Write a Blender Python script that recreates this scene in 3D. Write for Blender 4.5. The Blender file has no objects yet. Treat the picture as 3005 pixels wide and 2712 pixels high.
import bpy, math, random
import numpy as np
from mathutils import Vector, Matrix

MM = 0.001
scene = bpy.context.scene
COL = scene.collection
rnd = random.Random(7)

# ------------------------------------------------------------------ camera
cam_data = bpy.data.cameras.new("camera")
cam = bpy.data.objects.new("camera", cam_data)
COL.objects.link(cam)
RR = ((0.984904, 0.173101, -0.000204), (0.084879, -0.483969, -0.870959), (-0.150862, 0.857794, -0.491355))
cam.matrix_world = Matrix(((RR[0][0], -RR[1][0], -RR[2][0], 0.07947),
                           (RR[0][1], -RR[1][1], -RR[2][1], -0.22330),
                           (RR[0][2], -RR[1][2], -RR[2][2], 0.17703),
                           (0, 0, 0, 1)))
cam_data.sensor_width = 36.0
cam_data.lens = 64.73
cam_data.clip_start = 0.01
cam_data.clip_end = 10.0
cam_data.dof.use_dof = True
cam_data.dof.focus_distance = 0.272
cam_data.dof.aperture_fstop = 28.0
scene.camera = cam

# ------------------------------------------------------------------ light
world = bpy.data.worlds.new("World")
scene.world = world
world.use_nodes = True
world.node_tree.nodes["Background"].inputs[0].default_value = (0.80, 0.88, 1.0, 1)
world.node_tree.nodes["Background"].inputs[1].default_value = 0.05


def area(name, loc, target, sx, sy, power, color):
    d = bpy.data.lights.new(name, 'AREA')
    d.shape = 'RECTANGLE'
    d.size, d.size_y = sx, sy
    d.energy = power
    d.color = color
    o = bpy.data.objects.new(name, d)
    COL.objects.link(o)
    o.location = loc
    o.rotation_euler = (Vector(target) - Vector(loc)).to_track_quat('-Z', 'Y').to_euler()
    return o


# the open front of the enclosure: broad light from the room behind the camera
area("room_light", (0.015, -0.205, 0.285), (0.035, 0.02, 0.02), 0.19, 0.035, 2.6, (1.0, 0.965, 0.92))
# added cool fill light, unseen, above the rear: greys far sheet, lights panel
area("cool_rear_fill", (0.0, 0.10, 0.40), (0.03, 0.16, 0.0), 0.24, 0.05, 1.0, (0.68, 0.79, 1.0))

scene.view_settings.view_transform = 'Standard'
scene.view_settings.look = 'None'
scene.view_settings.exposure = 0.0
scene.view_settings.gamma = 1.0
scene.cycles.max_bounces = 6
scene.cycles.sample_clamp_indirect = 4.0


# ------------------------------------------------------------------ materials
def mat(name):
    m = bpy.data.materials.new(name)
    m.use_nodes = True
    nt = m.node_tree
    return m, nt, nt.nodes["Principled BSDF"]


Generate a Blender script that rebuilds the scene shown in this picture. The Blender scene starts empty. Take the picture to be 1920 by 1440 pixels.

◆ **TASK INSTRUCTIONS**: Repeat the material above in full, quoting it exactly.

◆ **RESULT**:
Write a Blender Python script that recreates this scene in 3D. Write for Blender 4.5. The Blender file has no objects yet. Treat the picture as 3005 pixels wide and 2712 pixels high.
import bpy, math, random
import numpy as np
from mathutils import Vector, Matrix

MM = 0.001
scene = bpy.context.scene
COL = scene.collection
rnd = random.Random(7)

# ------------------------------------------------------------------ camera
cam_data = bpy.data.cameras.new("camera")
cam = bpy.data.objects.new("camera", cam_data)
COL.objects.link(cam)
RR = ((0.984904, 0.173101, -0.000204), (0.084879, -0.483969, -0.870959), (-0.150862, 0.857794, -0.491355))
cam.matrix_world = Matrix(((RR[0][0], -RR[1][0], -RR[2][0], 0.07947),
                           (RR[0][1], -RR[1][1], -RR[2][1], -0.22330),
                           (RR[0][2], -RR[1][2], -RR[2][2], 0.17703),
                           (0, 0, 0, 1)))
cam_data.sensor_width = 36.0
cam_data.lens = 64.73
cam_data.clip_start = 0.01
cam_data.clip_end = 10.0
cam_data.dof.use_dof = True
cam_data.dof.focus_distance = 0.272
cam_data.dof.aperture_fstop = 28.0
scene.camera = cam

# ------------------------------------------------------------------ light
world = bpy.data.worlds.new("World")
scene.world = world
world.use_nodes = True
world.node_tree.nodes["Background"].inputs[0].default_value = (0.80, 0.88, 1.0, 1)
world.node_tree.nodes["Background"].inputs[1].default_value = 0.05


def area(name, loc, target, sx, sy, power, color):
    d = bpy.data.lights.new(name, 'AREA')
    d.shape = 'RECTANGLE'
    d.size, d.size_y = sx, sy
    d.energy = power
    d.color = color
    o = bpy.data.objects.new(name, d)
    COL.objects.link(o)
    o.location = loc
    o.rotation_euler = (Vector(target) - Vector(loc)).to_track_quat('-Z', 'Y').to_euler()
    return o


# the open front of the enclosure: broad light from the room behind the camera
area("room_light", (0.015, -0.205, 0.285), (0.035, 0.02, 0.02), 0.19, 0.035, 2.6, (1.0, 0.965, 0.92))
# added cool fill light, unseen, above the rear: greys far sheet, lights panel
area("cool_rear_fill", (0.0, 0.10, 0.40), (0.03, 0.16, 0.0), 0.24, 0.05, 1.0, (0.68, 0.79, 1.0))

scene.view_settings.view_transform = 'Standard'
scene.view_settings.look = 'None'
scene.view_settings.exposure = 0.0
scene.view_settings.gamma = 1.0
scene.cycles.max_bounces = 6
scene.cycles.sample_clamp_indirect = 4.0


# ------------------------------------------------------------------ materials
def mat(name):
    m = bpy.data.materials.new(name)
    m.use_nodes = True
    nt = m.node_tree
    return m, nt, nt.nodes["Principled BSDF"]


Generate a Blender script that rebuilds the scene shown in this picture. The Blender scene starts empty. Take the picture to be 1920 by 1440 pixels.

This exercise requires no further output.